Everybody seems to agree that Americans need to eat less and exercise more. And one reliable way to get people to exercise more is to get them to walk a little more every day. But why not just be honest about it—10,000 steps isn’t a walk in the park. Unless that park is, say, the Grand Canyon, and you’re headed for the bottom. So tell me to get 10,000 steps, but please live out words like “just” and “only.” It’s not “just 10,000 steps”—it’s 10,000 freakin’ steps and it takes a while.
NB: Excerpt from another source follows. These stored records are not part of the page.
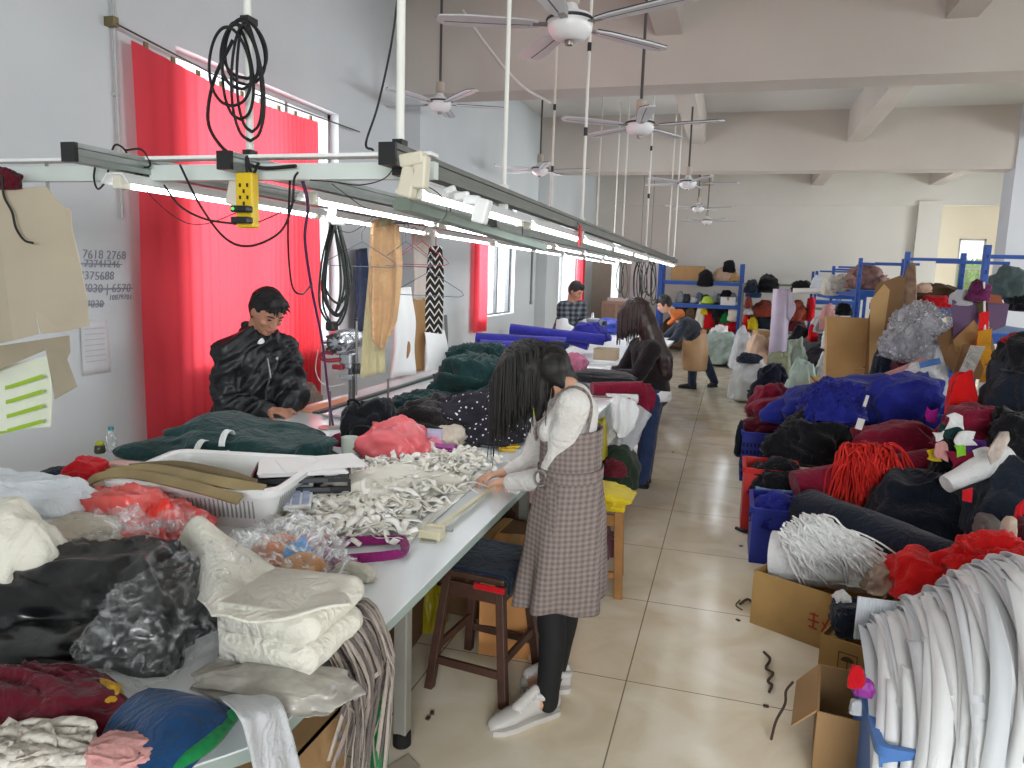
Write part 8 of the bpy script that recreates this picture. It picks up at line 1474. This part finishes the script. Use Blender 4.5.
for s_ in (-.09, .09): k_ = Vector((-2.12, 9.42 + s_, .45)); a_ = Vector((-2.14, 9.42 + s_ * 1.1, .08)); LG.append((HIP + Vector((0, s_, -.05)), k_, a_)); mb.limb([(LG[-1][0], .09), (k_, .06), (a_, .042)], 14); mb.limb([(a_, .04), (a_ + Vector((.1, 0, -.04)), .033)], 10)
hand(mb, rW, (.9, -.2, -.3), (0, 0, -1), -1, .5); hand(mb, lW, (.8, -.4, -.3), (0, 0, -1), 1, .5)
P5 = person('man in a dark plaid shirt with white oversleeves beyond the blue cloth rolls', mb, SKIND, None, .011); face_bits(P5, HC, Rh)
PL2 = bpy.data.materials.new('dark_plaid'); PL2.use_nodes = True; plaid(PL2, '14161c', '2c3038', '7d8288', 5)
mb = MB(); mb.limb([(TC, .14), (HIP + Vector((0, 0, -.02)), .145)], 18); mb.limb([(rS, .085), (TC + Vector((0, 0, .05)), .11), (lS, .085)], 16)
for a_, b_ in ((rS, rE), (lS, lE)): mb.limb([(a_, .078), (a_.lerp(b_, .75), .07)], 14)
remesh('plaid_shirt', mb, PL2, .013, 3, .006, 9, 3, (.3, .3, 1), P5)
mb = MB()
for a_, b_, c_ in ((rS, rE, rW), (lS, lE, lW)):
    mb = MB(); mb.limb([(a_.lerp(b_, .65), .075), (b_, .08), (b_.lerp(c_, .6), .07), (c_ - (c_ - b_).normalized() * .02, .042)], 14); remesh('oversleeve', mb, C['white'], .012, 3, .006, 10, 4, (.2, .3, 1), P5)
mb = MB(); mb.limb([(HIP + Vector((0, -.05, -.02)), .125), (HIP + Vector((0, .05, -.02)), .125)], 16)
for h_, k_, a_ in LG: mb.limb([(h_, .1), (k_, .075), (a_, .06)], 14)
remesh('trousers', mb, cloth('dark_trousers', '26282e', .1), .014, 3, .005, 9, 9, (.2, .2, 1), P5)
for h_, k_, a_ in LG: q = Vector((a_.x - .05, a_.y, 0)); shoe('shoe', q, q + Vector((.26, 0, 0)), BLK, P5)
mb = skull_cap(HC, Rh, 1.02, 1.12, -.022, .02, ((0, .05, .085, .04),)); remesh('hair', mb, HAIRM, .011, 3, .004, 18, 3, (0, 1, 0), P5)
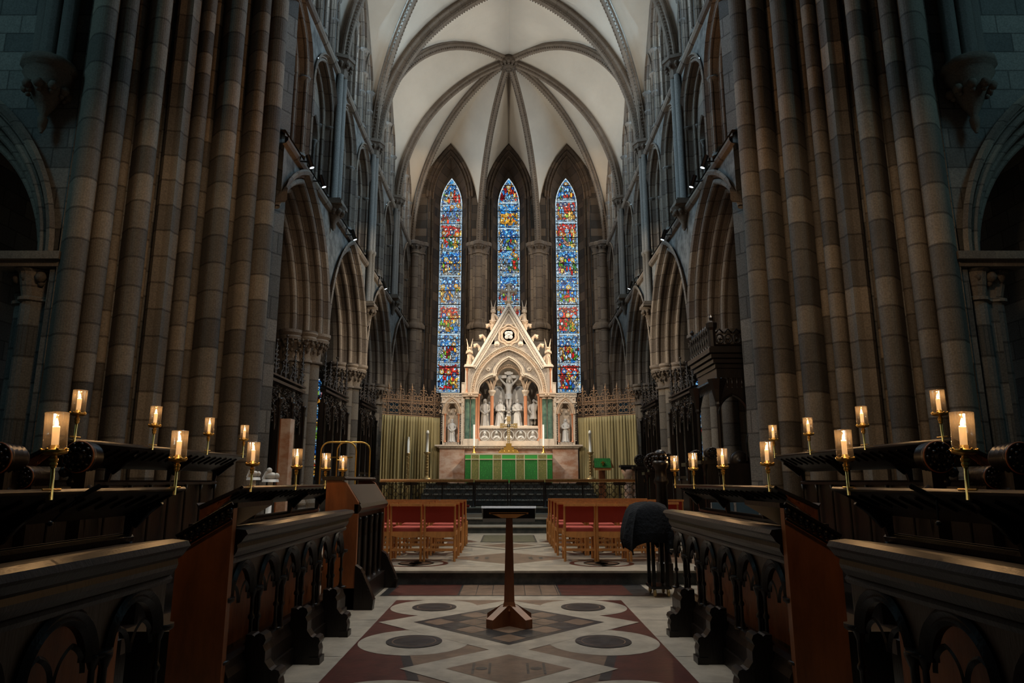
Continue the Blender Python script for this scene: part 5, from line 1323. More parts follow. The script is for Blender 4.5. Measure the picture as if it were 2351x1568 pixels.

So how about you? Found any helpful exercise tips lately?


Erin Nicholas said...

I'm with ya' Meg. I exercise only because I know there are so many good reasons to do it. Not cuz I like it, not cuz of any endorphine high... I can get that, ahem, other ways!

But I will say that my Kindle has helped me get on the treadmill more. It's easier to prop up on the rack and read than a book (especially when you can up the font!) and the stories make the 45 minutes go pretty fast!

PG Forte said...

Oh, this totally cracked me up.

Yeah, a couple of years ago I, too, bought a pedometer spurred on by the "just 10,000 steps" siren call. Since I suffer from the double handicap of being both chronically math-challenged and hopelessly literal when it comes to semantics, when I see the words "just" and "only" connected to a number I tend to believe we're talking about something manageable.

Gym membership is my top goal for this month, and I'm hoping that will jump-start my stalled exercise program because, I actually do enjoy exercise, when I can motivate myself to actually do it. Currently, that's not happening.

Right now, I'm such a full time desk jockey I think it could be taking me a week or more to get those 10,000 steps in.

Kelly Jamieson said...

I always wondered just how much 10,000 steps was. I have a pedometer but lost the instructions and can't figure out how to use it (math AND tech challenged, here). I guess I'll go wondering how many steps I take in day (not enough!)

Meg Benjamin said...

Thanks, Erin, I needed somebody to verify that you could really use a Kindle on a treadmill. I keep having visions of mine bouncing off and ending up in pieces on the floor! My pedometer is reasonably easy to use, but every time I use up the battery I have to recalculate my stride.